After all these years one would think I would know better. But it turns out that when coding for fun I don’t always do the planning that I should. It always comes back to hurt me. If you have been reading this blog lately you know that I have been playing with a Wordle solver. It’s going well. But ..
I started well. I identified several thins my solver should look for:
- Words that include letters I know are in the word
- Words that don’t include letters I know are not in the word.
- Words where a letter (or letters) are in specific positions
- Words that include required letters that are not in positions I know they don't belong
I coded up the first two options first and a partial implementation of the third option. So far so good. The problem came when I wanted to add an implementation of the fourth option and a more complete implementation of the third. The problem is that I had neglected to plan for where in the code I would do those checks. I tried tossing them in to the existing method but it was a mess. I had to change a good bit of the code around filtering words to make it both work and be more understandable.

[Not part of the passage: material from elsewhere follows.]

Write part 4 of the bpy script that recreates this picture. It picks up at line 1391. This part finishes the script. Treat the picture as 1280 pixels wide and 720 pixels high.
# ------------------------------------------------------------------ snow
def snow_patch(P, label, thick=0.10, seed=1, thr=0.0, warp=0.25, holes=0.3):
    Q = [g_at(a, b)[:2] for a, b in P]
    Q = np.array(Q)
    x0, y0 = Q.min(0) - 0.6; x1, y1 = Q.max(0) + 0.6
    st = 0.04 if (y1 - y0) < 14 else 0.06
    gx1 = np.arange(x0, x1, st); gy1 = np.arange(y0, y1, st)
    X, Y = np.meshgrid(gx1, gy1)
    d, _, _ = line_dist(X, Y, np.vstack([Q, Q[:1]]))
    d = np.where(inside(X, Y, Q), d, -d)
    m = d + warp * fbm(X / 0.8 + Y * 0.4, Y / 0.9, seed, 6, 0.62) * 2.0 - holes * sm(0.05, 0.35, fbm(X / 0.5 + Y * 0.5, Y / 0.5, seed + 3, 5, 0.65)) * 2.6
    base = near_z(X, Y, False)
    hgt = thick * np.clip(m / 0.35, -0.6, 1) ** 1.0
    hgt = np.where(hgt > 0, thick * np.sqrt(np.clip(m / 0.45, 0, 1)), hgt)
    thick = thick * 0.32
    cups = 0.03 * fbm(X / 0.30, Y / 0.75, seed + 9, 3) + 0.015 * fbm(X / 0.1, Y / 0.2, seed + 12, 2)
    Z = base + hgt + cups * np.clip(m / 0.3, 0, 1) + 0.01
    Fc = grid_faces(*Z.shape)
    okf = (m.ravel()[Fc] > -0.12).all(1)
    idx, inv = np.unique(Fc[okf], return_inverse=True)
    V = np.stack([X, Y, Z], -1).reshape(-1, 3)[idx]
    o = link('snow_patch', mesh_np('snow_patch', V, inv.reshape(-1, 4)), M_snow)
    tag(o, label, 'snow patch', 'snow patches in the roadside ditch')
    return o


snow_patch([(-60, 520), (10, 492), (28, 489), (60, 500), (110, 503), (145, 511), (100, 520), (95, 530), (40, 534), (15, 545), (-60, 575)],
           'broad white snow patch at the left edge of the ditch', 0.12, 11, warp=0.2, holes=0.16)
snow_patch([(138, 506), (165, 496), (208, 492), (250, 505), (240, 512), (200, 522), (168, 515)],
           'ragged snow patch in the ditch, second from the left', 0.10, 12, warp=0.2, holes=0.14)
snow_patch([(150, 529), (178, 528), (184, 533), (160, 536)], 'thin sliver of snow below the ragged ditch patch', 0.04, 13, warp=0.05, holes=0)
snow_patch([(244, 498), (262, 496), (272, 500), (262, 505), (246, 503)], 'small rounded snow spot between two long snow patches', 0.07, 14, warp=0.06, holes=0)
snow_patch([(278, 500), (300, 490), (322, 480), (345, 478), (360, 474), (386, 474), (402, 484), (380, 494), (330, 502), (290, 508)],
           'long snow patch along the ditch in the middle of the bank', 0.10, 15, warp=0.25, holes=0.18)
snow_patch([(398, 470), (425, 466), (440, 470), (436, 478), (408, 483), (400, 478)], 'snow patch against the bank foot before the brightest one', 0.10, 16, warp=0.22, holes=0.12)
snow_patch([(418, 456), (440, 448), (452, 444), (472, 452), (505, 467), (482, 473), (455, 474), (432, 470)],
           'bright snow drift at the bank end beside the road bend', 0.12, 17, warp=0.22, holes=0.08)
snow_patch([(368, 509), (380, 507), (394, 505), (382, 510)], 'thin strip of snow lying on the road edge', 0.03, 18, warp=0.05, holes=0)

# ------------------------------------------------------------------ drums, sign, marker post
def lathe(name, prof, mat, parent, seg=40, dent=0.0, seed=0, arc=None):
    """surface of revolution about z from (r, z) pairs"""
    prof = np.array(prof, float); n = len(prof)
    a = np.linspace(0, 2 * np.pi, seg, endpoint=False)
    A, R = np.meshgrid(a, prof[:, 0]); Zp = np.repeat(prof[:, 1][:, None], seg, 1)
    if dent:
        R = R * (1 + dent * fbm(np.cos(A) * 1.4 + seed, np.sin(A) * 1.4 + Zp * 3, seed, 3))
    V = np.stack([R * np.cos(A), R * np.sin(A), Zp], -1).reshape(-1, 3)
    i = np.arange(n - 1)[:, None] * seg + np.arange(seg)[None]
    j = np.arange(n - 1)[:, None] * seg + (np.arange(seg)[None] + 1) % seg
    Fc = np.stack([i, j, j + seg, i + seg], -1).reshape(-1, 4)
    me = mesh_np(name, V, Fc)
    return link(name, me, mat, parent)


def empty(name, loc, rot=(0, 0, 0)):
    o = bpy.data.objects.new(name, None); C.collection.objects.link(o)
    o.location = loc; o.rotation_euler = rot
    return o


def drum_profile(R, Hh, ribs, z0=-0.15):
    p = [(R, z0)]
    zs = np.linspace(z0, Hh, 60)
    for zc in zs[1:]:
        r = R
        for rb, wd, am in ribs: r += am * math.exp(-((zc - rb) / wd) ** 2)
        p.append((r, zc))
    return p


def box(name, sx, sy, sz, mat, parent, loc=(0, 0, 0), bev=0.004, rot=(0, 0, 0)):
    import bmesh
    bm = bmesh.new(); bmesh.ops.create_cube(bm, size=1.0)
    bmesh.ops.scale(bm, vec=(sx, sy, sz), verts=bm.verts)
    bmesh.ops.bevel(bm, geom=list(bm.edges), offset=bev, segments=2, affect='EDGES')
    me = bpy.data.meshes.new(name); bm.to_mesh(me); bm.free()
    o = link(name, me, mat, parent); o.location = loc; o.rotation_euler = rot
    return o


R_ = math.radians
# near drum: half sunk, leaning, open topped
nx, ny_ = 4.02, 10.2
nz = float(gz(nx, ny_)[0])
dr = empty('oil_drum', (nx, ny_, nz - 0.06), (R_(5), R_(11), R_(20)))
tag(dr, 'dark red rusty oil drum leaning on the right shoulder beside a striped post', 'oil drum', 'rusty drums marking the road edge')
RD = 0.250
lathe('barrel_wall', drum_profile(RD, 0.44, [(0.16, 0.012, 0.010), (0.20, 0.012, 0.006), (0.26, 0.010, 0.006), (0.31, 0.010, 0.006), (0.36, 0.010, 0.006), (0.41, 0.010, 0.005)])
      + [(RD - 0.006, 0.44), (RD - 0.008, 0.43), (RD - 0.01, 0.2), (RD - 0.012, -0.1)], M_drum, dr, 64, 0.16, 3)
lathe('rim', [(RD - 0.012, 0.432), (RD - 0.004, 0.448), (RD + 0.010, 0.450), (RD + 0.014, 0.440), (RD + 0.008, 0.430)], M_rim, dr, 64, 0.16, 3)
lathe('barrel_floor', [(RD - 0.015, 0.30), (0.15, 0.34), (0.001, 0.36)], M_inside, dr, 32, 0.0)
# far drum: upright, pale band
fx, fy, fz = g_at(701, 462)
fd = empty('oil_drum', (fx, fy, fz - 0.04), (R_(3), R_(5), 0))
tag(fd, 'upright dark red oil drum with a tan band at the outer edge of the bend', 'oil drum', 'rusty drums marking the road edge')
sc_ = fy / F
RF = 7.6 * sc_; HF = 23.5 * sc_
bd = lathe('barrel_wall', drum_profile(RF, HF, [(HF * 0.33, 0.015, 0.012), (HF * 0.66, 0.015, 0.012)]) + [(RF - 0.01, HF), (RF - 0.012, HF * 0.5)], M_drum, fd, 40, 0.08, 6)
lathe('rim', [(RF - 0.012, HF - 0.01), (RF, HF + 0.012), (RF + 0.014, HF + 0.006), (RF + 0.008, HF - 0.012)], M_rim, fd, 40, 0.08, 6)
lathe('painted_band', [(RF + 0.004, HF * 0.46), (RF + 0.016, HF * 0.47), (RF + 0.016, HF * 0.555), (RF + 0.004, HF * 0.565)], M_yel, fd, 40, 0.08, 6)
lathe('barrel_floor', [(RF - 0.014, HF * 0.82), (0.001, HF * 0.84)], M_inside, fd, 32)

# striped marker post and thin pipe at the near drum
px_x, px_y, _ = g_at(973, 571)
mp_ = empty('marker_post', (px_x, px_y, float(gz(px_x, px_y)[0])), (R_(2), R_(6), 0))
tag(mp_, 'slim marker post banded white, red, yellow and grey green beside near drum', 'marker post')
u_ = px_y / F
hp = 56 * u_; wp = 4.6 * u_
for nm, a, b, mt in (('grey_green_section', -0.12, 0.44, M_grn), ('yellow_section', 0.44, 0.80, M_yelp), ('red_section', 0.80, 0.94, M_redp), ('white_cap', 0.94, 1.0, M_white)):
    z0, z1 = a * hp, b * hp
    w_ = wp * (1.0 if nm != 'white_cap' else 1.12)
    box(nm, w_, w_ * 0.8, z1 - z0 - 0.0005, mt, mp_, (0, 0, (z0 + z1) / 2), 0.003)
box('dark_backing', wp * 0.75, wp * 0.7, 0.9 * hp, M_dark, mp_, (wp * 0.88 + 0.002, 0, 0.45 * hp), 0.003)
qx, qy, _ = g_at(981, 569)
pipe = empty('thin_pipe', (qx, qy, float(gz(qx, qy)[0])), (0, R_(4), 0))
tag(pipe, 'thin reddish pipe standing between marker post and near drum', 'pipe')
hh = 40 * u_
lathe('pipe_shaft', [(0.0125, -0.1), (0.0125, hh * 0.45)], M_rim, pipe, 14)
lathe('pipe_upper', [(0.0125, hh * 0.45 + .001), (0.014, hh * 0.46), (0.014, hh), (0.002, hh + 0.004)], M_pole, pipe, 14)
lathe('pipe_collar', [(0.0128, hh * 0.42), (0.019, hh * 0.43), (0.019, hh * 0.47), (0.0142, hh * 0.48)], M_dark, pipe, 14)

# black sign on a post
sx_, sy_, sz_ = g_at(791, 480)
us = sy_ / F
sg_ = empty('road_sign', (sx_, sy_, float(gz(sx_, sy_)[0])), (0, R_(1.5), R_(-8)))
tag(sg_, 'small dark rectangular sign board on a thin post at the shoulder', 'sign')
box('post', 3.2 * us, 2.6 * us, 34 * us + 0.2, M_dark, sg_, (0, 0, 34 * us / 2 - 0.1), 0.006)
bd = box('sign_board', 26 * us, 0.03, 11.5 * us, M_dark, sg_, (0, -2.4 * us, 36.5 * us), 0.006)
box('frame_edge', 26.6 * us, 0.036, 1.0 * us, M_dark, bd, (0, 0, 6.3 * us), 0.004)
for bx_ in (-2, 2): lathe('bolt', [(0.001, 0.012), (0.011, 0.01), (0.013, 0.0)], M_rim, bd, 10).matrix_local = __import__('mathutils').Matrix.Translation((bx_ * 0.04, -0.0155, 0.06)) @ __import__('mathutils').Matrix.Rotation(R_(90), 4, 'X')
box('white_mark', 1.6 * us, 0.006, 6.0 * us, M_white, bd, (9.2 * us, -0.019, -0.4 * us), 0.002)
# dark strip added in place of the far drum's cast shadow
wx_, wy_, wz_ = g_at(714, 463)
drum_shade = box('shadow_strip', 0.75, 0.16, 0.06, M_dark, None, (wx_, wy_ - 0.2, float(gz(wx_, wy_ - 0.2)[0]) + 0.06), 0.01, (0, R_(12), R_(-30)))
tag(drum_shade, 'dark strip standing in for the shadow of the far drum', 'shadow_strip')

In hindsight, I think I would have been better off creating stub methods for all the options and filling them in one by one. It’s a technique I recommend to students all the time so I should have thought of it myself. This would have given me a stronger framework from the beginning and made my life easier.
In any case, this exercise was a reminder not to start coding before enough of the planning has been done. I know the mod these days is to write fast and break things with a lot of rewriting. I find that to be less than ideal for me though.